I'm at a place where (IMHO) scrum works reasonably well. But some of the scrum language I hear people using kind of invites misunderstandings.

For example, "sprint" evokes runners running 100m at a pace they can't sustain for minutes, let alone weeks or months. And "committing to stories for this sprint" implies it's some sort of failure or emergency if the target is missed - when in truth nobody should be skimping on testing or staying late to get things done.

1 comments

Yeah, I feel like the language is one of the worst things. A "scrum" is a bunch of sweaty men moving down a field in a pile. The idea of that makes me want to get a different job. I'm attracted to programming because I love sitting in chairs, not engaging in violent pile ups.

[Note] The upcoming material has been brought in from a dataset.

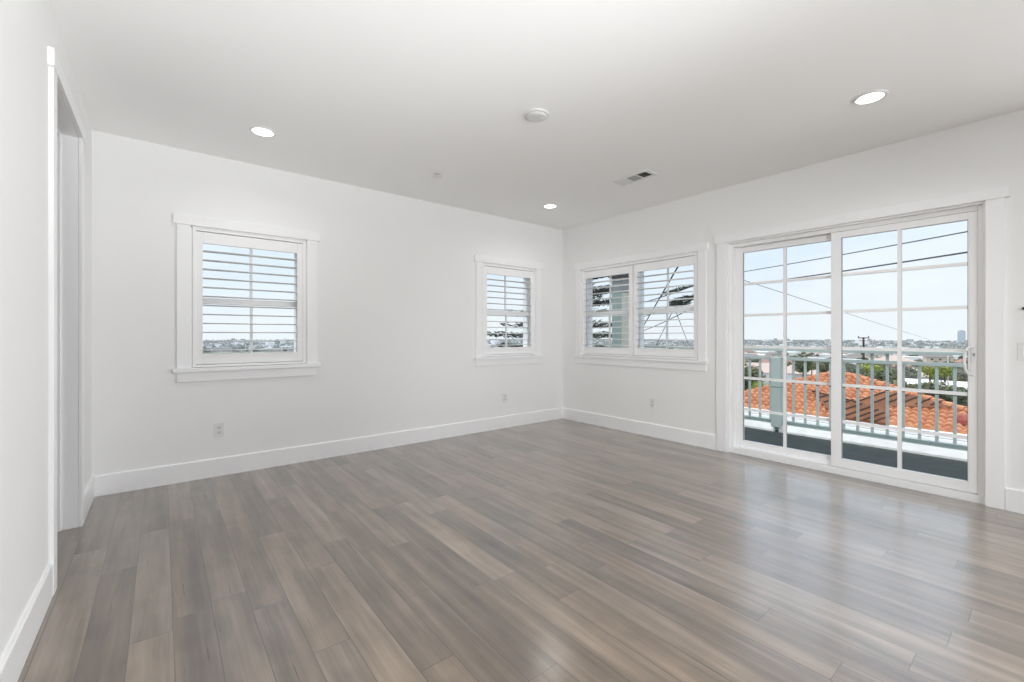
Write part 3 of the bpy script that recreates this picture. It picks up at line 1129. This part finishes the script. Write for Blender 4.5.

I agree with what you said about "sprint," as that is the second worst word in the canon.

And user stories is trying to change the term "feature" so that developers will be more user oriented in their thinking, but the term "story" is disturbing.

I forgot the other one: "epic." I can't put my finger on exactly what it is, but it really disturbs me. It's just too serious sounding, like it's presumptuous to declare any component of your program as "epic" before it is done. I can think of very few software systems or components that I would refer to as epic.

Are you writing the story of the flood? Is it the oddysey, the iliad, the history of your people? No, it's just some crappy new feature that's going to take your team a few months to complete. That is totally not epic.